─── Exercise data ───

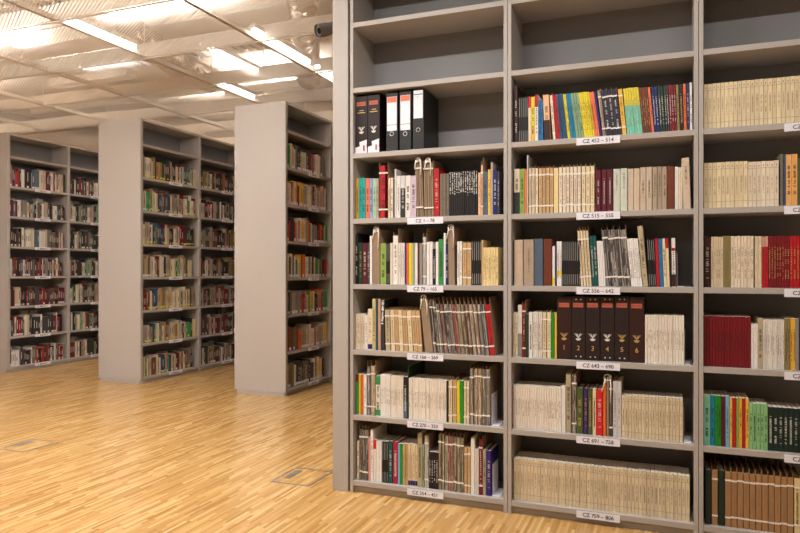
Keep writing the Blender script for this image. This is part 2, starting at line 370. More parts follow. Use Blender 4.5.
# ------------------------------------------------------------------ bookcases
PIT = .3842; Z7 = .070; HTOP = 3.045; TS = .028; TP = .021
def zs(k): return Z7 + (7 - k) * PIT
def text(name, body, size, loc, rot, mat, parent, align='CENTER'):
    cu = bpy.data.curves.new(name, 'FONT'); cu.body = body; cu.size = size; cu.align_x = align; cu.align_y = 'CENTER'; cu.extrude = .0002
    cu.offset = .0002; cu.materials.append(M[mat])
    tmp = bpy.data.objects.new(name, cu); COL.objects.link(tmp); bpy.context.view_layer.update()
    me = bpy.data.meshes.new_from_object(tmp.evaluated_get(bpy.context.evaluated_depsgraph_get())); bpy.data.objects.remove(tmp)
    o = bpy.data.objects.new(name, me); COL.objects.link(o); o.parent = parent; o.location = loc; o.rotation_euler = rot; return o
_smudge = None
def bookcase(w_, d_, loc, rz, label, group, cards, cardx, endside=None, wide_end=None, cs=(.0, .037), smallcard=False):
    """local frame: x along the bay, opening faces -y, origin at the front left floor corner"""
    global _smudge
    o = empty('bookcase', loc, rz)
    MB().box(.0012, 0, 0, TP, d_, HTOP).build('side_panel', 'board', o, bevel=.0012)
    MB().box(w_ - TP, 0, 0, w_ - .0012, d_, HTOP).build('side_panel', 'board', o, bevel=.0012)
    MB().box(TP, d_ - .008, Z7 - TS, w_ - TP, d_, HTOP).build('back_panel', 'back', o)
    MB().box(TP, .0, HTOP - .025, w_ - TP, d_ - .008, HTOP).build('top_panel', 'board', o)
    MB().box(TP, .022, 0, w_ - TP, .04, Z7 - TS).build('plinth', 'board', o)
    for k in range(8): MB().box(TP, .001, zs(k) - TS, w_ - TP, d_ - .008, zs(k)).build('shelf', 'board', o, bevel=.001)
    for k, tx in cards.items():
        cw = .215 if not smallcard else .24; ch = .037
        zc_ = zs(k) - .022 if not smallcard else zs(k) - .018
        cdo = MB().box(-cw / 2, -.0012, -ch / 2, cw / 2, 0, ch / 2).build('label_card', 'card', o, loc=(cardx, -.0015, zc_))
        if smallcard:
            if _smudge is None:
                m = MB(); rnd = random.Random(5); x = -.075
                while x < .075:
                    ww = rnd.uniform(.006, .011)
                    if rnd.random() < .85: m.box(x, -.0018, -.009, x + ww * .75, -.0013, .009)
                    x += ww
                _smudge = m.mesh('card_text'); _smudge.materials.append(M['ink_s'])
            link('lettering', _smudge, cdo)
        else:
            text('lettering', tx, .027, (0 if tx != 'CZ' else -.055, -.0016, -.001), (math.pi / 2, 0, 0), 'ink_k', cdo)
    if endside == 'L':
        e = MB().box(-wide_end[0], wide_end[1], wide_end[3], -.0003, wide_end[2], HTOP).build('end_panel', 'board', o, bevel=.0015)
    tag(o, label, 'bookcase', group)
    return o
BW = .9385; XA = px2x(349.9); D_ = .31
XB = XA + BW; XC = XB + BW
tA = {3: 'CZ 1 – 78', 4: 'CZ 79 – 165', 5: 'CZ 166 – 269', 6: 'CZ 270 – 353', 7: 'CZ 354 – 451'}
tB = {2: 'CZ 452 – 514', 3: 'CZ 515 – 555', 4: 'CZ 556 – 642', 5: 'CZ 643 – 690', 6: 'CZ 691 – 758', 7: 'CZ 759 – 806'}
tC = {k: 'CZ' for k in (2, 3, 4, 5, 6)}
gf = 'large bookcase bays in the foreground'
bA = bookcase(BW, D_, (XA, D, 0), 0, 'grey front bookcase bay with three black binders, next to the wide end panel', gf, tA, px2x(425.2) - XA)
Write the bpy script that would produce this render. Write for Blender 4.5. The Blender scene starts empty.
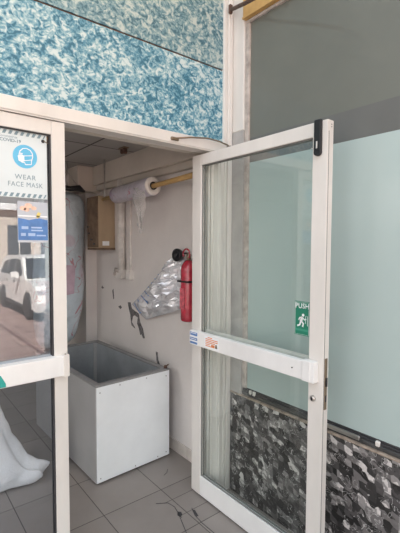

───

Reproduce every entry word for word, but skip any pictures.

[Complete response]
Keep writing the Blender script for this image. This is part 2, starting at line 370. More parts follow. Use Blender 4.5.
# ------------------------------------------------------------------ bookcases
PIT = .3842; Z7 = .070; HTOP = 3.045; TS = .028; TP = .021
def zs(k): return Z7 + (7 - k) * PIT
def text(name, body, size, loc, rot, mat, parent, align='CENTER'):
    cu = bpy.data.curves.new(name, 'FONT'); cu.body = body; cu.size = size; cu.align_x = align; cu.align_y = 'CENTER'; cu.extrude = .0002
    cu.offset = .0002; cu.materials.append(M[mat])
    tmp = bpy.data.objects.new(name, cu); COL.objects.link(tmp); bpy.context.view_layer.update()
    me = bpy.data.meshes.new_from_object(tmp.evaluated_get(bpy.context.evaluated_depsgraph_get())); bpy.data.objects.remove(tmp)
    o = bpy.data.objects.new(name, me); COL.objects.link(o); o.parent = parent; o.location = loc; o.rotation_euler = rot; return o
_smudge = None
def bookcase(w_, d_, loc, rz, label, group, cards, cardx, endside=None, wide_end=None, cs=(.0, .037), smallcard=False):
    """local frame: x along the bay, opening faces -y, origin at the front left floor corner"""
    global _smudge
    o = empty('bookcase', loc, rz)
    MB().box(.0012, 0, 0, TP, d_, HTOP).build('side_panel', 'board', o, bevel=.0012)
    MB().box(w_ - TP, 0, 0, w_ - .0012, d_, HTOP).build('side_panel', 'board', o, bevel=.0012)
    MB().box(TP, d_ - .008, Z7 - TS, w_ - TP, d_, HTOP).build('back_panel', 'back', o)
    MB().box(TP, .0, HTOP - .025, w_ - TP, d_ - .008, HTOP).build('top_panel', 'board', o)
    MB().box(TP, .022, 0, w_ - TP, .04, Z7 - TS).build('plinth', 'board', o)
    for k in range(8): MB().box(TP, .001, zs(k) - TS, w_ - TP, d_ - .008, zs(k)).build('shelf', 'board', o, bevel=.001)
    for k, tx in cards.items():
        cw = .215 if not smallcard else .24; ch = .037
        zc_ = zs(k) - .022 if not smallcard else zs(k) - .018
        cdo = MB().box(-cw / 2, -.0012, -ch / 2, cw / 2, 0, ch / 2).build('label_card', 'card', o, loc=(cardx, -.0015, zc_))
        if smallcard:
            if _smudge is None:
                m = MB(); rnd = random.Random(5); x = -.075
                while x < .075:
                    ww = rnd.uniform(.006, .011)
                    if rnd.random() < .85: m.box(x, -.0018, -.009, x + ww * .75, -.0013, .009)
                    x += ww
                _smudge = m.mesh('card_text'); _smudge.materials.append(M['ink_s'])
            link('lettering', _smudge, cdo)
        else:
            text('lettering', tx, .027, (0 if tx != 'CZ' else -.055, -.0016, -.001), (math.pi / 2, 0, 0), 'ink_k', cdo)
    if endside == 'L':
        e = MB().box(-wide_end[0], wide_end[1], wide_end[3], -.0003, wide_end[2], HTOP).build('end_panel', 'board', o, bevel=.0015)
    tag(o, label, 'bookcase', group)
    return o
BW = .9385; XA = px2x(349.9); D_ = .31
XB = XA + BW; XC = XB + BW
tA = {3: 'CZ 1 – 78', 4: 'CZ 79 – 165', 5: 'CZ 166 – 269', 6: 'CZ 270 – 353', 7: 'CZ 354 – 451'}
tB = {2: 'CZ 452 – 514', 3: 'CZ 515 – 555', 4: 'CZ 556 – 642', 5: 'CZ 643 – 690', 6: 'CZ 691 – 758', 7: 'CZ 759 – 806'}
tC = {k: 'CZ' for k in (2, 3, 4, 5, 6)}
gf = 'large bookcase bays in the foreground'
bA = bookcase(BW, D_, (XA, D, 0), 0, 'grey front bookcase bay with three black binders, next to the wide end panel', gf, tA, px2x(425.2) - XA)
Write the bpy script that would produce this render. Write for Blender 4.5. The Blender scene starts empty.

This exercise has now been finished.